Três Filmes: Louis Malle, Jean-Luc Godard e Eric Rohmer

por Marcelo Costa

“Ascensor para o Cadafalso” (“Ascenseur Pour L’Echafaud”, 1957)
Em seu filme de estreia, o diretor francês Louis Malle ousa criar uma ponte histórica entre o fim do cinema noir e o começo do que viria a ser chamado de nouvelle vague. A estética ainda é comportada, mas a trama envolve o espectador invertendo a posição das histórias: o que é principal vira secundário, o que é secundário vira principal. No caso, uma esposa (Jeanne Moreau) planeja com o amante (Maurice Ronet) o assassinato do marido. O plano parece ter sido executado com perfeição, até que o rapaz percebe que cometeu um erro grave: esqueceu uma corda que poderá levantar suspeitas de homicídio ao contrário do encenado suicídio. Ele volta para tentar resgatar a corda e fica preso no elevador. Começa então um segundo filme, muito mais interessante e menos óbvio que o primeiro (os dois notadamente influenciados por Hitchcock): ao voltar para pegar a corda, o amante deixa a chave de seu carro na ignição, e um rapaz pega o carro e sai para passear com a namorada. É apenas o primeiro ato inconsequente do jovem casal, que passa a ser protagonista do filme, levando a história para um extremo espetacular e um desfecho sagaz. Pontuando várias cenas, o trompete melancólico de Miles Davis cria o clima perfeito para um belíssimo filme (divisor de épocas).

“Acossado” (“À Bout de Souffle”, 1960)
Poucos filmes na história do cinema são tão urgentes, revolucionários e, ao mesmo tempo, retratos de época e atuais quanto a estreia de Jean-Luc Godard. “Acossado” é daqueles filmes em que a forma, provocativa e instigante, parece sobrepor-se ao conteúdo, mas Godard, aparentemente nonsense, deixa frases soltas que ficam ressoando por dias. A partir de um argumento de Truffaut, Godard homenageia o cinema b norte-americano (Truffaut havia feito o mesmo com “Atirem no Pianista” também em 1960) contando a história nobre e trágica de Michel (o feio bonito Jean-Paul Belmondo), um malandro que passa o dia aplicando golpes sujos (Marcos, personagem de Ricardo Darin em “Nove Rainhas”, é irmão de alma de Michel), e em um deles acaba assassinando um policial. O cerco se fecha e, paralelamente, há o romance de Michel com a norte-americana Patricia (quantos meninas cortaram o cabelo curto para imitar Jean Seberg na época? Em qualquer sexta no Globo Repórter): ela tem dúvidas se o ama, e ele, apaixonado, está cansado de fugir. A lógica de Godard é simples: “Dedos duro deduram; assaltantes assaltam, assassinos assassinam, amantes amam: é normal”, diz Michel em certo momento. Uma obra prima obrigatória para ser ver, no mínimo, uma vez por ano.
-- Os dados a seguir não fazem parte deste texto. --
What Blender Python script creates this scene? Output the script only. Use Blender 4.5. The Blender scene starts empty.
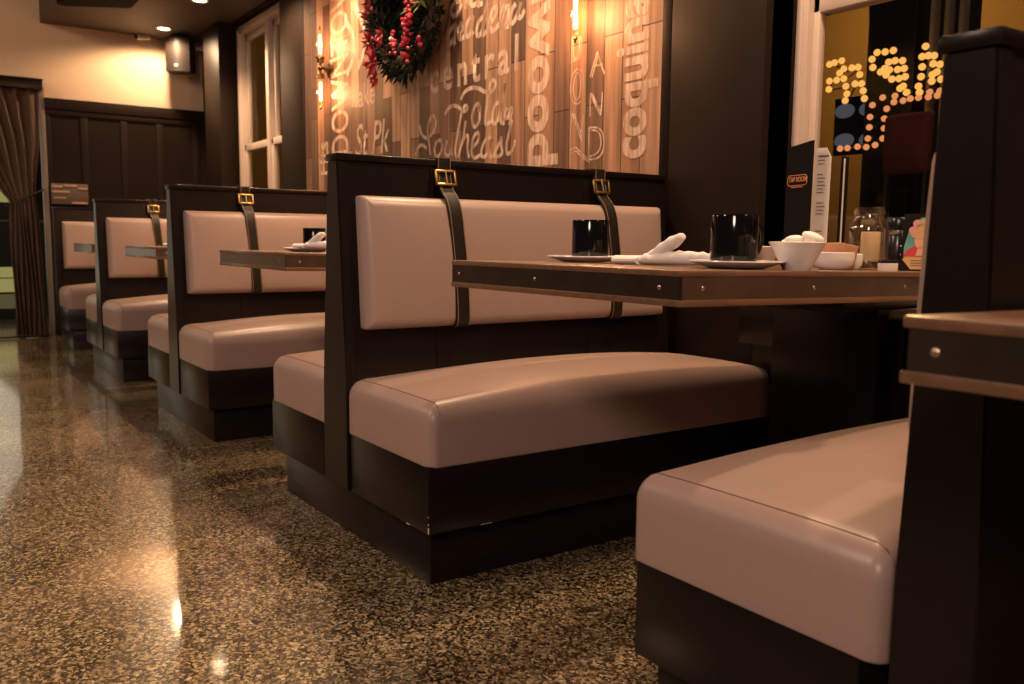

“O Joelho de Claire” (“Le Genou de Claire”, 1970)
Entre 1963 e 1972, o cineasta francês Eric Rohmer dedicou-se aos Seis Contos Morais, pequena série cinematográfica que começou com dois curtas não exibidos em cinema na época (“A Carreira de Suzanne” / “A Padeira do Bairro”, ambos lançados em DVD no Brasil), e seguidos por “A Colecionadora” (1967), “Minha Noite com Ela” (1969), “O Joelho de Claire” (1970) e “Amor à Tarde” (1972). Quinto filme da série, “O Joelho de Claire” explora com fina destreza os percalços de um romance (ou do que poderia ser um romance, ou o que os personagens e o próprio espectador entendem como romance): Jerome está prestes a se casar, mas é instigado por uma amiga escritora a viver um romance com uma adolescente, Laura (ah, os franceses). Ele nega a possibilidade se dizendo completo por sua futura esposa, mas se entrega aos caprichos da amiga e, por conseguinte, da garota. Rohmer constrói a narrativa com extrema sensibilidade. A Claire do título é meia-irmã de Laura, e só aparece na segunda metade do filme, quando Jerome (sentimentalmente fragilizado pela primeira história) se vê apaixonado por seus delicados joelhos. Há um delicioso descompasso entre o que os personagens dizem sentir e o que se vê na tela formando um painel interessante e vasto sobre o amor (ou aquilo que imaginamos ser o amor) e, claro, sobre o próprio homem.